Proud to be Irish!
11:22
Spędziłam kilka ostatnich miesięcy w Irlandii. Ciekawy i tajemniczy to kraj. Ludzie całkiem przyjaźnie nastawieni do emigrantów, mimo iż mają ich chyba nie mniej niż w Anglii. Nie o emigrantów tu jednak chodzi, ale o "tubylców" czyli rodowitych Irlandczyków. Wyspa nie jest przecież wielka, nie widać też wokół jakiegoś szczególnego bogactwa, a mimo wszystko ten kraj jakoś gospodarczo sobie radzi. Na dodatek jego mieszkańcy są raczej uśmiechnięci i można śmiało powiedzieć - wyluzowani. Nie wyczuwa się tam takiej nerwowości, pogoni za karierą, pieniędzmi i wyższym statusem społecznym. Wartością jest tam rodzina, dzieci i ...duma ze swojego kraju. Irlandczycy naprawdę cenią swój kraj, chociaż kryzys go nie ominął, jest spore bezrobocie i wielu mieszkańców wyspy tak jak niegdyś ich przodkowie, szuka lepszego życia w Ameryce, Kanadzie czy Australii.

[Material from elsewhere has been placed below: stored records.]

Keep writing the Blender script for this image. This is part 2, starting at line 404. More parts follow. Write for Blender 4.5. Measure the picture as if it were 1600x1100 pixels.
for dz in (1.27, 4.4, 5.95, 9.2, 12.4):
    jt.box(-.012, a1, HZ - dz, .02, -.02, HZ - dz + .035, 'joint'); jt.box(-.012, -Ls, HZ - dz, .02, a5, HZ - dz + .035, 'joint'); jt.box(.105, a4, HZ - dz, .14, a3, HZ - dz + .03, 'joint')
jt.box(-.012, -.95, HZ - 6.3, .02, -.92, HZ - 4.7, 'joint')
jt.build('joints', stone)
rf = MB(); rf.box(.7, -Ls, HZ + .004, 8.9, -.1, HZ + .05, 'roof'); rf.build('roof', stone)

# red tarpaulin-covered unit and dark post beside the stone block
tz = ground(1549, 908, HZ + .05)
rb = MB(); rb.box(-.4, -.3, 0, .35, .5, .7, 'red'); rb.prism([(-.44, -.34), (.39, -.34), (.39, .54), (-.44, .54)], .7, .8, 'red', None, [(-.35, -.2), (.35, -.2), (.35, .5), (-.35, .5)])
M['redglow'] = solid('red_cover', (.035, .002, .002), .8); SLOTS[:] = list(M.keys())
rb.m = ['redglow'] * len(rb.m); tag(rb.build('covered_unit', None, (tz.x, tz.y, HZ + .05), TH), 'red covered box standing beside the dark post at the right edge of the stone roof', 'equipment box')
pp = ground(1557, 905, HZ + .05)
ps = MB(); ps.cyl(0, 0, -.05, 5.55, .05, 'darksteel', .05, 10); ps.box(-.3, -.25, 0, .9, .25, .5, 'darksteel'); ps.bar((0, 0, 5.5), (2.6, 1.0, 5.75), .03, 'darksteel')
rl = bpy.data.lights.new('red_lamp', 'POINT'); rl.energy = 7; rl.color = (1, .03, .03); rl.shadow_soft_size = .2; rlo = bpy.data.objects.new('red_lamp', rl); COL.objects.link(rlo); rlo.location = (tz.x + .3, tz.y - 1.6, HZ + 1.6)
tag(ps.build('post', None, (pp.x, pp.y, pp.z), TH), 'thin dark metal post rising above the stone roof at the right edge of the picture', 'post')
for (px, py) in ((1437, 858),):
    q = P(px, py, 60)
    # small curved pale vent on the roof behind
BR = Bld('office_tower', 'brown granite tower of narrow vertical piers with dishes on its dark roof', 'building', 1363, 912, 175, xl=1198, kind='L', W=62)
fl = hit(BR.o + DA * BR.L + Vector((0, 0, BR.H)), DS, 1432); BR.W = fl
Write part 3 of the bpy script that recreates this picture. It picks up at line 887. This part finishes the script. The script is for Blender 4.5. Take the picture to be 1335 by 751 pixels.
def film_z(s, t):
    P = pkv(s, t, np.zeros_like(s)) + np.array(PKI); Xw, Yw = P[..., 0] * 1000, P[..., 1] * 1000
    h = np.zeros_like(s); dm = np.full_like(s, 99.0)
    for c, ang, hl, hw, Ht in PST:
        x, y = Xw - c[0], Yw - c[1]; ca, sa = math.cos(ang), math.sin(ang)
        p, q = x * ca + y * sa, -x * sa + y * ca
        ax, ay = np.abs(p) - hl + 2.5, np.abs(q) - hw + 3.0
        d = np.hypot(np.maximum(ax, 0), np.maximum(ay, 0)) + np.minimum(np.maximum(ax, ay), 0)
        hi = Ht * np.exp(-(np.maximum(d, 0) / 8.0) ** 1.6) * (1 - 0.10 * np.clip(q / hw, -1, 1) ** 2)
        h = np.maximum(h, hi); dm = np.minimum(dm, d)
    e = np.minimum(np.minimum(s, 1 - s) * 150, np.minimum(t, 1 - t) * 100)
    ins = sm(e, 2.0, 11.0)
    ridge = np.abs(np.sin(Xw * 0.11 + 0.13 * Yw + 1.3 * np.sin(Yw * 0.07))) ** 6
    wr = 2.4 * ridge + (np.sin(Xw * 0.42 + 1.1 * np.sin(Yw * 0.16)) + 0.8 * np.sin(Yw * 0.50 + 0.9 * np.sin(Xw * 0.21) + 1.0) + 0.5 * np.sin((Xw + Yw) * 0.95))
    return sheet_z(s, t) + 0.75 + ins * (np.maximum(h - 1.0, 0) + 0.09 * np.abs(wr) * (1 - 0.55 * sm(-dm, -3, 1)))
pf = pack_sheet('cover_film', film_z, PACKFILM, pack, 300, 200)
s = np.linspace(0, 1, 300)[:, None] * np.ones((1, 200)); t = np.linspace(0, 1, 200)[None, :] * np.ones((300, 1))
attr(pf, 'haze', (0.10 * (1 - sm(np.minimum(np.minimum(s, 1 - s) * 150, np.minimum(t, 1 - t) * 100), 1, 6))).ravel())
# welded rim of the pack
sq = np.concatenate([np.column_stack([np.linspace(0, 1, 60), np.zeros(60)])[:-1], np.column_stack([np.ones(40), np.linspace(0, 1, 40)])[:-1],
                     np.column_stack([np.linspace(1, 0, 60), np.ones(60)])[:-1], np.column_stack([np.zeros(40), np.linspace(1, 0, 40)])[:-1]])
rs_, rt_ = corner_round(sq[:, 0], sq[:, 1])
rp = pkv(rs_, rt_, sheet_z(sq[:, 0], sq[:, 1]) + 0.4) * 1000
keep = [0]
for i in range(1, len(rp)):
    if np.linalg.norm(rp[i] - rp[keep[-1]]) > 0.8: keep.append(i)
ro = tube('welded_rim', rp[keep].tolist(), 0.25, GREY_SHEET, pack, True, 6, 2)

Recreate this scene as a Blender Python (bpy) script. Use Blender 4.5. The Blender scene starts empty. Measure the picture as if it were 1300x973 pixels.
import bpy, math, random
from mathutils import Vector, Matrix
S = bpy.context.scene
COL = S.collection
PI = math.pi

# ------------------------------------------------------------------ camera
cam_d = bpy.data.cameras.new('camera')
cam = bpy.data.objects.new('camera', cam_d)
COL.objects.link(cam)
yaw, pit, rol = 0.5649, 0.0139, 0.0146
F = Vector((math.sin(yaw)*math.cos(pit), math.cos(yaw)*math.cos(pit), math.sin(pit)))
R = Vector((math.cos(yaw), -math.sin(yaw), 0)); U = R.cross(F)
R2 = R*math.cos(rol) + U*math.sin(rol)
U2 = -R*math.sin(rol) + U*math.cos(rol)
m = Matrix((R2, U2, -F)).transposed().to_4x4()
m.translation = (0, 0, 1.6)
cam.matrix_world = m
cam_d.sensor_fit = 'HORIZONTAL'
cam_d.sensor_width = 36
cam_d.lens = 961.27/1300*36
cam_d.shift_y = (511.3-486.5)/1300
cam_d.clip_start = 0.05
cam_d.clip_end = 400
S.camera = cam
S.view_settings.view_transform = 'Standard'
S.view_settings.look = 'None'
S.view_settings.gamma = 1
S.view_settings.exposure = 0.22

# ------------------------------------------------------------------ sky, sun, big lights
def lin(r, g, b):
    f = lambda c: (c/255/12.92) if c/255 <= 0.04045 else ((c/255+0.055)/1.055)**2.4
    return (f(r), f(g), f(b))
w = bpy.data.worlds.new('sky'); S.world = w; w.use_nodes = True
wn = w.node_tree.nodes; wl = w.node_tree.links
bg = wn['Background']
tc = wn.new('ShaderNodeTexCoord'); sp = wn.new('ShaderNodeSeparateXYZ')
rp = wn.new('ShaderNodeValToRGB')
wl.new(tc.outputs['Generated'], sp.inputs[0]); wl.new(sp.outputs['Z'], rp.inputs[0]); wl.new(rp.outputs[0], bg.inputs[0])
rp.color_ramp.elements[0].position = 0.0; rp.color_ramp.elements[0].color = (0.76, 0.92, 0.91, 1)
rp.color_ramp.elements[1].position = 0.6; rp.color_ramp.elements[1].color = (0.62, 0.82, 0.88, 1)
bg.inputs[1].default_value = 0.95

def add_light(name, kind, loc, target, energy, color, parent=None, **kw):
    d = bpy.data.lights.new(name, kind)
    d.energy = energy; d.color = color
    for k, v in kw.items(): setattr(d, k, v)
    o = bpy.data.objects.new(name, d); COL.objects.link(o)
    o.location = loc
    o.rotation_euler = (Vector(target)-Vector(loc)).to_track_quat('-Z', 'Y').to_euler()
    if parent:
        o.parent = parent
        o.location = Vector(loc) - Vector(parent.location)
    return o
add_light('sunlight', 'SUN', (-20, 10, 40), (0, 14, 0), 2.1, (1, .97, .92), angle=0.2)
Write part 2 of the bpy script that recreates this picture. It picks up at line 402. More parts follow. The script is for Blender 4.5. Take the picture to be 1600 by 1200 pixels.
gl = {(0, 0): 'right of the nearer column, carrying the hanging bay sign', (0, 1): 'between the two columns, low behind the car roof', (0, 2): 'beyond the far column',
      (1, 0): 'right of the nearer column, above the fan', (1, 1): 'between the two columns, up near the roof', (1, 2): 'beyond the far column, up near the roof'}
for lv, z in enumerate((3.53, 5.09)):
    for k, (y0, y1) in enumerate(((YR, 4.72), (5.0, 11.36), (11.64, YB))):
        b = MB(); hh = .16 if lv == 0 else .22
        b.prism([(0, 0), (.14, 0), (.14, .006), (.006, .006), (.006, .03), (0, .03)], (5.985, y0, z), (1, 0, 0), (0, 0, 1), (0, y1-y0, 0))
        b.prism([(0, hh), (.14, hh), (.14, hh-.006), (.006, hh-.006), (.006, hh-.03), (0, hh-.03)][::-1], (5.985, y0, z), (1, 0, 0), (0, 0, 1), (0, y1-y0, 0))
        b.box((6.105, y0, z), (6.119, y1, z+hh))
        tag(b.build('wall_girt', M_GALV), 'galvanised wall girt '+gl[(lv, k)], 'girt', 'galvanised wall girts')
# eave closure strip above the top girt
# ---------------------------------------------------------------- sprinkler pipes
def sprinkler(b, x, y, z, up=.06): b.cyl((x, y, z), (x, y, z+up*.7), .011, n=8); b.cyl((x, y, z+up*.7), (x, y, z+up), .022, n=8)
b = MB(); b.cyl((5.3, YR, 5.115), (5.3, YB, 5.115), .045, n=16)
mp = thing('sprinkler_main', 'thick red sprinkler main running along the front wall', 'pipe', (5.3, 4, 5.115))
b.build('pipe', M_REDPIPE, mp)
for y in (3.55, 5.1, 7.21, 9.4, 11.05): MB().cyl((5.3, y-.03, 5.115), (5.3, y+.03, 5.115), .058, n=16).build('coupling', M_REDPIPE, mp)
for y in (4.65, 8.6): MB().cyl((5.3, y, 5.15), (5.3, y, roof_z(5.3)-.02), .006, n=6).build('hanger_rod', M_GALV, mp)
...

Mają to szczęście, że znają angielski i nie mają problemów językowych tam gdzie szukają lepszej pracy i życia :-) Używają angielskiego od pokoleń, mimo iż język irlandzki wciąż uczony jest w szkołach i pojawia się w urzędowych dokumentach. Mówią po angielsku, ale kupują przede wszystkim produkty irlandzkie. Każdy jogurt, mleko, cukierek posiada na opakowaniu wielki napis, który potwierdza jego pochodzenie: Fresh Irish, Made in Ireland. Nie da się tego nie zauważyć! Irlandczycy kupując swoje produkty wspierają swoją gospodarkę. Dzięki temu farmer Tommy będzie zawsze widział sens swojej pracy, a nie pił tanie wino pod sklepem, bo rolnictwo się nie opłaca. Nie myślcie, że w Irlandii nie ma Chińczyków z ich sklepikami "Za 2 Euro"! Są i owszem i też mają się dobrze, bo w ich sklepach kupują Polacy, których w tym kraju nie brakuje. Czyżby przepis na sukces był aż tak prosty? Na pewno tak nie jest. Dlaczego jednak my Polacy, którzy zachłystujemy się wszystkim co zachodnie nie moglibyśmy przenieść tego mechanizmu na swoje podwórko? Może nie będziemy drugą Irlandią, ale raczej zyskamy na tym, niż stracimy. Wszyscy!
2 komentarze
Super z przeslaniem. Ja stosuje te zasadę od dawna. W każdym markecie wybiera polską marchew nie wojska, wybiera polski czosnek nie chiński. Wspieraj swój kraj na każdym kroku. To oplaci się nam wszystkim.
OdpowiedzUsuńSuper temat Alinko.
Dziękuję! Ja też uważam, że jeśli można coś zrobić w tej kwestii, to dlaczego nie próbować?